- [SET PROBLEM]: Reproduce all the lines below exactly and omit the images.

- [SUPPLIED DATA]:
------------

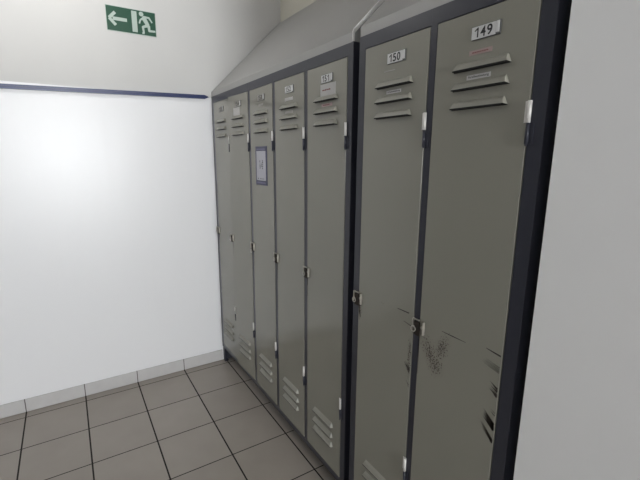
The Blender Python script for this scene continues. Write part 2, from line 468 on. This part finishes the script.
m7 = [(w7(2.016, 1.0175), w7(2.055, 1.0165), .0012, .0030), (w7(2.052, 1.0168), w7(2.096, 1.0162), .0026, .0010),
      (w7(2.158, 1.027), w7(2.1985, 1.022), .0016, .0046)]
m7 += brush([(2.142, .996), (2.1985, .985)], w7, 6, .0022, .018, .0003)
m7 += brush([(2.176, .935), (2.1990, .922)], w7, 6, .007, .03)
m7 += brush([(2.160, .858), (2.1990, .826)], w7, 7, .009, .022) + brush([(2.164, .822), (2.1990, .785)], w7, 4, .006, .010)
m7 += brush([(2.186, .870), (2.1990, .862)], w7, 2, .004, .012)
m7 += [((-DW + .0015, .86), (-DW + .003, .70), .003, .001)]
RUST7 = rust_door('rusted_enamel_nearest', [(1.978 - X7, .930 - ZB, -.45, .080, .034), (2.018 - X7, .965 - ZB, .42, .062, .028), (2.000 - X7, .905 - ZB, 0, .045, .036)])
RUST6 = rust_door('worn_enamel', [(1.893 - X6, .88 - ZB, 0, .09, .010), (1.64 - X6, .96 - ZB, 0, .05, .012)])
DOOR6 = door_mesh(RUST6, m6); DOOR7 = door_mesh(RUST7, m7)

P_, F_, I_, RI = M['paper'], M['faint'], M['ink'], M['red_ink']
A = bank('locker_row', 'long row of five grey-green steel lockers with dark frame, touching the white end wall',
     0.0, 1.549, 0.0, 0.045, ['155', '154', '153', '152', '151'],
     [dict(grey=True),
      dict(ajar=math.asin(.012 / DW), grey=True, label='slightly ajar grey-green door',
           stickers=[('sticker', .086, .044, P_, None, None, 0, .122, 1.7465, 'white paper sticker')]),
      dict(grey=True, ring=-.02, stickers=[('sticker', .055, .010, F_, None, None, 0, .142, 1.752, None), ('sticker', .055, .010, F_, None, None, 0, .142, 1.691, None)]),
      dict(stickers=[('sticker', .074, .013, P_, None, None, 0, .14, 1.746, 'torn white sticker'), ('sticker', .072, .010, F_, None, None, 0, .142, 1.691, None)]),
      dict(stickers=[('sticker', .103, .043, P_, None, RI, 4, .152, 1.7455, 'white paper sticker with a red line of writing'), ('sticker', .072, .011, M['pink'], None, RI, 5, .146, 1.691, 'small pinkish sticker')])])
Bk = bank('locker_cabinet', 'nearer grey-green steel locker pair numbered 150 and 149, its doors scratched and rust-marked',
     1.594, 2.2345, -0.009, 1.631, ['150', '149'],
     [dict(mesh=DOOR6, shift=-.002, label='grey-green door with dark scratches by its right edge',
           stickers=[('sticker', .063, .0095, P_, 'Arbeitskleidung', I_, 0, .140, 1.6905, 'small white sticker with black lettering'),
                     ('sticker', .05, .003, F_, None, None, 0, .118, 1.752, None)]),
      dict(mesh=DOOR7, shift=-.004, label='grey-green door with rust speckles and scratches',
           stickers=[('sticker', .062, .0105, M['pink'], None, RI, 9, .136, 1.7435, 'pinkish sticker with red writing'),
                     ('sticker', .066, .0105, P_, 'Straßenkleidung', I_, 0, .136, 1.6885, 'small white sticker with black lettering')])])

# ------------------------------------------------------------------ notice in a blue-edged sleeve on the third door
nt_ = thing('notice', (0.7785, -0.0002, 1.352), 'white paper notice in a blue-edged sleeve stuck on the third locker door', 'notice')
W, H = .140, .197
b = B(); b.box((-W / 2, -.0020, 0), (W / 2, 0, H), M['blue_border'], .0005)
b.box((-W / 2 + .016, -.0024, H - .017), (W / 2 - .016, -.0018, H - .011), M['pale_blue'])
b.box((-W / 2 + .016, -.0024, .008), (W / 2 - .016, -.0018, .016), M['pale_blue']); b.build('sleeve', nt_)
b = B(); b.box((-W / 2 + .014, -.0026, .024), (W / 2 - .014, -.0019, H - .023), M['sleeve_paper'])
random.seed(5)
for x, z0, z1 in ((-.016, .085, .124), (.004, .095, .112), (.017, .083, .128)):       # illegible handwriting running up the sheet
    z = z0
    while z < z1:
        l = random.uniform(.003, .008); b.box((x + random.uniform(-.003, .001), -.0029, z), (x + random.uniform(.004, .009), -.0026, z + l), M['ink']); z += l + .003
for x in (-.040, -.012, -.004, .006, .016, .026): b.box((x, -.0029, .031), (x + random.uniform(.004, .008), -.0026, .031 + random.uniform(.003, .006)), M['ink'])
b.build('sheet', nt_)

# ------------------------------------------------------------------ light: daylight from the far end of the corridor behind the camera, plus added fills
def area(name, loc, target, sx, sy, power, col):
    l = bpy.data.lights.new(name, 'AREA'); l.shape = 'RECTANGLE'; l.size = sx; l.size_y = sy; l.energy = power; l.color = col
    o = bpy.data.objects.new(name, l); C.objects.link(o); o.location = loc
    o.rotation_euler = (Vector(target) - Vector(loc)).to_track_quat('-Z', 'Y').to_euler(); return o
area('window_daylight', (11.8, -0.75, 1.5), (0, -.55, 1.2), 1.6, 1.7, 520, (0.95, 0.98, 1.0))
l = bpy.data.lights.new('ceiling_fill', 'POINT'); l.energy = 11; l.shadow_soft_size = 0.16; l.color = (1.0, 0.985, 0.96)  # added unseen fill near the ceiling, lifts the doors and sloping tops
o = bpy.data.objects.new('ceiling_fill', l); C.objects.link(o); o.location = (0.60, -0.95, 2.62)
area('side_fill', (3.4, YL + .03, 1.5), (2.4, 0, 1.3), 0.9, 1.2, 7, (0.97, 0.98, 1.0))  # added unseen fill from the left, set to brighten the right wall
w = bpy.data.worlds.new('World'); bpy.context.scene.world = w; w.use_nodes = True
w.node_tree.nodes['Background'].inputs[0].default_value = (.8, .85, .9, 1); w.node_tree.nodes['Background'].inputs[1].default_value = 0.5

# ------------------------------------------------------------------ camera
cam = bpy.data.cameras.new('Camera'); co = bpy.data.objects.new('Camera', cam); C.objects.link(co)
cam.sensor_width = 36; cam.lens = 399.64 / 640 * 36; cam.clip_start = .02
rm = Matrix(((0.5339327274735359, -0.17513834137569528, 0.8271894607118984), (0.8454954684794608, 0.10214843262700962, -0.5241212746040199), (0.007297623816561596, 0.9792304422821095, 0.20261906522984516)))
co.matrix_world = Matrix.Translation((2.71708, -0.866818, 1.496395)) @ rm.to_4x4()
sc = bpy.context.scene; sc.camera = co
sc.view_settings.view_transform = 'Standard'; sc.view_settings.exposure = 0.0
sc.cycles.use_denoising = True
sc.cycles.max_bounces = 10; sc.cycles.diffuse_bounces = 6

------------

- [CORRECT RESULT]:
The Blender Python script for this scene continues. Write part 2, from line 468 on. This part finishes the script.
m7 = [(w7(2.016, 1.0175), w7(2.055, 1.0165), .0012, .0030), (w7(2.052, 1.0168), w7(2.096, 1.0162), .0026, .0010),
      (w7(2.158, 1.027), w7(2.1985, 1.022), .0016, .0046)]
m7 += brush([(2.142, .996), (2.1985, .985)], w7, 6, .0022, .018, .0003)
m7 += brush([(2.176, .935), (2.1990, .922)], w7, 6, .007, .03)
m7 += brush([(2.160, .858), (2.1990, .826)], w7, 7, .009, .022) + brush([(2.164, .822), (2.1990, .785)], w7, 4, .006, .010)
m7 += brush([(2.186, .870), (2.1990, .862)], w7, 2, .004, .012)
m7 += [((-DW + .0015, .86), (-DW + .003, .70), .003, .001)]
RUST7 = rust_door('rusted_enamel_nearest', [(1.978 - X7, .930 - ZB, -.45, .080, .034), (2.018 - X7, .965 - ZB, .42, .062, .028), (2.000 - X7, .905 - ZB, 0, .045, .036)])
RUST6 = rust_door('worn_enamel', [(1.893 - X6, .88 - ZB, 0, .09, .010), (1.64 - X6, .96 - ZB, 0, .05, .012)])
DOOR6 = door_mesh(RUST6, m6); DOOR7 = door_mesh(RUST7, m7)

P_, F_, I_, RI = M['paper'], M['faint'], M['ink'], M['red_ink']
A = bank('locker_row', 'long row of five grey-green steel lockers with dark frame, touching the white end wall',
     0.0, 1.549, 0.0, 0.045, ['155', '154', '153', '152', '151'],
     [dict(grey=True),
      dict(ajar=math.asin(.012 / DW), grey=True, label='slightly ajar grey-green door',
           stickers=[('sticker', .086, .044, P_, None, None, 0, .122, 1.7465, 'white paper sticker')]),
      dict(grey=True, ring=-.02, stickers=[('sticker', .055, .010, F_, None, None, 0, .142, 1.752, None), ('sticker', .055, .010, F_, None, None, 0, .142, 1.691, None)]),
      dict(stickers=[('sticker', .074, .013, P_, None, None, 0, .14, 1.746, 'torn white sticker'), ('sticker', .072, .010, F_, None, None, 0, .142, 1.691, None)]),
      dict(stickers=[('sticker', .103, .043, P_, None, RI, 4, .152, 1.7455, 'white paper sticker with a red line of writing'), ('sticker', .072, .011, M['pink'], None, RI, 5, .146, 1.691, 'small pinkish sticker')])])
Bk = bank('locker_cabinet', 'nearer grey-green steel locker pair numbered 150 and 149, its doors scratched and rust-marked',
     1.594, 2.2345, -0.009, 1.631, ['150', '149'],
     [dict(mesh=DOOR6, shift=-.002, label='grey-green door with dark scratches by its right edge',
           stickers=[('sticker', .063, .0095, P_, 'Arbeitskleidung', I_, 0, .140, 1.6905, 'small white sticker with black lettering'),
                     ('sticker', .05, .003, F_, None, None, 0, .118, 1.752, None)]),
      dict(mesh=DOOR7, shift=-.004, label='grey-green door with rust speckles and scratches',
           stickers=[('sticker', .062, .0105, M['pink'], None, RI, 9, .136, 1.7435, 'pinkish sticker with red writing'),
                     ('sticker', .066, .0105, P_, 'Straßenkleidung', I_, 0, .136, 1.6885, 'small white sticker with black lettering')])])

# ------------------------------------------------------------------ notice in a blue-edged sleeve on the third door
nt_ = thing('notice', (0.7785, -0.0002, 1.352), 'white paper notice in a blue-edged sleeve stuck on the third locker door', 'notice')
W, H = .140, .197
b = B(); b.box((-W / 2, -.0020, 0), (W / 2, 0, H), M['blue_border'], .0005)
b.box((-W / 2 + .016, -.0024, H - .017), (W / 2 - .016, -.0018, H - .011), M['pale_blue'])
b.box((-W / 2 + .016, -.0024, .008), (W / 2 - .016, -.0018, .016), M['pale_blue']); b.build('sleeve', nt_)
b = B(); b.box((-W / 2 + .014, -.0026, .024), (W / 2 - .014, -.0019, H - .023), M['sleeve_paper'])
random.seed(5)
for x, z0, z1 in ((-.016, .085, .124), (.004, .095, .112), (.017, .083, .128)):       # illegible handwriting running up the sheet
    z = z0
    while z < z1:
        l = random.uniform(.003, .008); b.box((x + random.uniform(-.003, .001), -.0029, z), (x + random.uniform(.004, .009), -.0026, z + l), M['ink']); z += l + .003
for x in (-.040, -.012, -.004, .006, .016, .026): b.box((x, -.0029, .031), (x + random.uniform(.004, .008), -.0026, .031 + random.uniform(.003, .006)), M['ink'])
b.build('sheet', nt_)

# ------------------------------------------------------------------ light: daylight from the far end of the corridor behind the camera, plus added fills
def area(name, loc, target, sx, sy, power, col):
    l = bpy.data.lights.new(name, 'AREA'); l.shape = 'RECTANGLE'; l.size = sx; l.size_y = sy; l.energy = power; l.color = col
    o = bpy.data.objects.new(name, l); C.objects.link(o); o.location = loc
    o.rotation_euler = (Vector(target) - Vector(loc)).to_track_quat('-Z', 'Y').to_euler(); return o
area('window_daylight', (11.8, -0.75, 1.5), (0, -.55, 1.2), 1.6, 1.7, 520, (0.95, 0.98, 1.0))
l = bpy.data.lights.new('ceiling_fill', 'POINT'); l.energy = 11; l.shadow_soft_size = 0.16; l.color = (1.0, 0.985, 0.96)  # added unseen fill near the ceiling, lifts the doors and sloping tops
o = bpy.data.objects.new('ceiling_fill', l); C.objects.link(o); o.location = (0.60, -0.95, 2.62)
area('side_fill', (3.4, YL + .03, 1.5), (2.4, 0, 1.3), 0.9, 1.2, 7, (0.97, 0.98, 1.0))  # added unseen fill from the left, set to brighten the right wall
w = bpy.data.worlds.new('World'); bpy.context.scene.world = w; w.use_nodes = True
w.node_tree.nodes['Background'].inputs[0].default_value = (.8, .85, .9, 1); w.node_tree.nodes['Background'].inputs[1].default_value = 0.5

# ------------------------------------------------------------------ camera
cam = bpy.data.cameras.new('Camera'); co = bpy.data.objects.new('Camera', cam); C.objects.link(co)
cam.sensor_width = 36; cam.lens = 399.64 / 640 * 36; cam.clip_start = .02
rm = Matrix(((0.5339327274735359, -0.17513834137569528, 0.8271894607118984), (0.8454954684794608, 0.10214843262700962, -0.5241212746040199), (0.007297623816561596, 0.9792304422821095, 0.20261906522984516)))
co.matrix_world = Matrix.Translation((2.71708, -0.866818, 1.496395)) @ rm.to_4x4()
sc = bpy.context.scene; sc.camera = co
sc.view_settings.view_transform = 'Standard'; sc.view_settings.exposure = 0.0
sc.cycles.use_denoising = True
sc.cycles.max_bounces = 10; sc.cycles.diffuse_bounces = 6